As with Neil Brand's radio play Stan (subsequently adapted for television) this has the elderly Laurel talking to an unresponsive Hardy, felled by a stroke. I don't feel inclined to compare the two plays, however, because this undoubtedly has its own power. Holland, when shifting into Stan's comic persona, summoning up some of the pair's famously stupid exchanges (he does Hardy as well), really does convey a sense of him , but it's to playwright Gail Louw's credit that this hour is not a Greatest Hits with a flimsy storyline connecting the gags. It is, in fact, an essentially melancholy spectacle: a man being prompted (by the illness of his partner) to look back on the failures and dissatisfactions in his life, puzzled or saddened by some of them, angry at others, but above all brimming with obvious affection for the man who has shared his professional life for so long.
As with some other shows, like the TV dramatisation of Morecambe and Wise's early days, I'm slightly hampered in assessing this by knowing too much. There was a Q&A in the second half and I was astonished to discover that just about everything in Laurel and Hardy's offstage, or off-camera, story seemed to come as news to everyone else - with the honorable exception of Roy Hudd (of course), who happened to be in last night's audience. I mean, it's not as if those two main John McCabe books have just come out, is it, let alone the many other tomes which followed. (Read Charles Barr if you're in a hurry.)
And Roy Hudd prompted Jeffrey Holland to recount the wonderful story about Hardy clambering up that stairs to Ray Alan's dressing room at the end of a UK tour to get the vent's autograph (a tale which happens to be included in this book) ... though the payoff, not mentioned last night though almost certainly known to Messers Hudd and Holland, is that the face of Alan's most famous dummy, Lord Charles, was subsequently based on that of Stan Laurel.
If you are coming to the show without a huge amount of knowledge about the pair's private lives, then, there will be an additional dimension of surprise, but for me it was more than enough to have such a vivid evocation of Laurel in later life, facing the possibility that everything, good and bad, is now behind him. The ending is uncompromising, which felt right. So if you are in London or within reach, I recommend that you try to catch Jeffrey Holland's show, which is on until Saturday (2nd July); details here. There is also a matinee on the Saturday.

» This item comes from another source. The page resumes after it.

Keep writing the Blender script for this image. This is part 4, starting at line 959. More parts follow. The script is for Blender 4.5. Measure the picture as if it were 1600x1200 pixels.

Other blog posts about Laurel and Hardy can be found here and here.
Postcript:
Rereading the above, I see I haven't quite conveyed the particular power of this conjuring of Stan Laurel. It's that he - as would seem to be the case from the letters Laurel wrote to so many correspondents in his later years - strives to be sunny side up, so that the sadness and occasional outburst of anger or pain seem to be torn from him when he is caught up in his thoughts, momentarily unaware of Hardy, and then just as quickly brushed off, just as one imagines the real life Laurel would not solicit pity.
There is a bit of "But why am I telling you all this?" when recounting the pair's history, but there's no doubt that Laurel speaking to Hardy, as opposed to an interviewer, is a far more powerful choice. And the plain, unadorned bed frame works too: we only need an indication of Stan sees and our imagination - thanks to Gail Louw's script and Jeffrey Holland's performance - does the rest.
In one of the other blog posts linked to above, I mention that a former colleague disliked the TV adaptation of Neil Brand's radio play Stan. It was, she said, because our actually seeing the bedridden Hardy changed and coarsened the play. This may not be the same piece but I think I get her point now.